- **GOAL**
Return only the lines from the top of the data down to the one that holds "b = MB(); x = sx*(OW/2-.045);", both included, without any pictures.

- **INFORMATION SHOWN**
★ ★ ★ ★

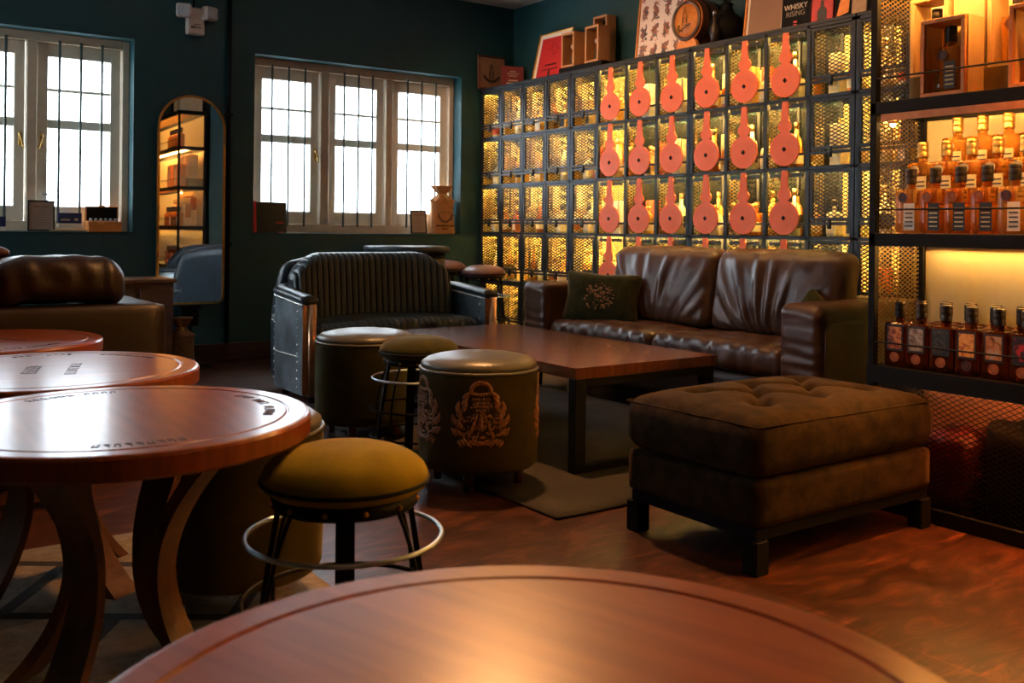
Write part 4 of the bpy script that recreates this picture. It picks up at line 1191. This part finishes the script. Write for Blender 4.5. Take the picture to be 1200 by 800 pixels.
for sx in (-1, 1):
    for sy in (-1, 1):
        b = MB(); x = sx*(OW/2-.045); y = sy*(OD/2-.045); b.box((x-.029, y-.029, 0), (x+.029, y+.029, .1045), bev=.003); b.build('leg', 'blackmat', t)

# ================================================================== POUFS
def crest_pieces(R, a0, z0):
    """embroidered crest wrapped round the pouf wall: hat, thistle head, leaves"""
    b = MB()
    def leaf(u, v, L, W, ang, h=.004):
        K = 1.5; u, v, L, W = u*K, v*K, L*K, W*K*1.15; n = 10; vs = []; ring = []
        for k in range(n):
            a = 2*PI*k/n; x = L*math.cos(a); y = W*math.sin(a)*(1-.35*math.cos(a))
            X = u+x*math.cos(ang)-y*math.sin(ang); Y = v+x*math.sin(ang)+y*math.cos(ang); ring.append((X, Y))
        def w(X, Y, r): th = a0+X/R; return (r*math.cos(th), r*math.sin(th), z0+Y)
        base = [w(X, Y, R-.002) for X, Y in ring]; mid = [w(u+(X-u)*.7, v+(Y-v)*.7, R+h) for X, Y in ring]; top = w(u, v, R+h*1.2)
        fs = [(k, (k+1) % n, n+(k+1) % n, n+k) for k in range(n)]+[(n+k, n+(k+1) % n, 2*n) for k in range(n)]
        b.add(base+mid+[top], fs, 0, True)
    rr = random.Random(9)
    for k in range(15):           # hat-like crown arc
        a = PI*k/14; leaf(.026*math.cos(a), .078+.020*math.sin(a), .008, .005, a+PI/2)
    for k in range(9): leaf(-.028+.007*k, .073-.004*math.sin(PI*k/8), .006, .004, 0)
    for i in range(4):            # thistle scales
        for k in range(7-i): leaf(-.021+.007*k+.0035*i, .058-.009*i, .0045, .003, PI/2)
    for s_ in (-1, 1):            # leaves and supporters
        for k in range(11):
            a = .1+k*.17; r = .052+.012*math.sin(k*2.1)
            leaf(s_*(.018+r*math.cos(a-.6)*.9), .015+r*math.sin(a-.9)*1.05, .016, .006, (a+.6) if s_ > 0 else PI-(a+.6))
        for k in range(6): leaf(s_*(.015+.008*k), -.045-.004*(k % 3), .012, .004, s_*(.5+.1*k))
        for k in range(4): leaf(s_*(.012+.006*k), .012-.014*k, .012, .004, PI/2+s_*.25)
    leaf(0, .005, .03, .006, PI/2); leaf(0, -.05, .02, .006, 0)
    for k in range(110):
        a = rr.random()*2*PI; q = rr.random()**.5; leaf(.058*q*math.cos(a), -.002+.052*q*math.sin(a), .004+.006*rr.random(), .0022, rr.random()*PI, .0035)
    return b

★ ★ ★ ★

- **SOLUTION TO THIS TASK**
Write part 4 of the bpy script that recreates this picture. It picks up at line 1191. This part finishes the script. Write for Blender 4.5. Take the picture to be 1200 by 800 pixels.
for sx in (-1, 1):
    for sy in (-1, 1):
        b = MB(); x = sx*(OW/2-.045); y = sy*(OD/2-.045); b.box((x-.029, y-.029, 0), (x+.029, y+.029, .1045), bev=.003); b.build('leg', 'blackmat', t)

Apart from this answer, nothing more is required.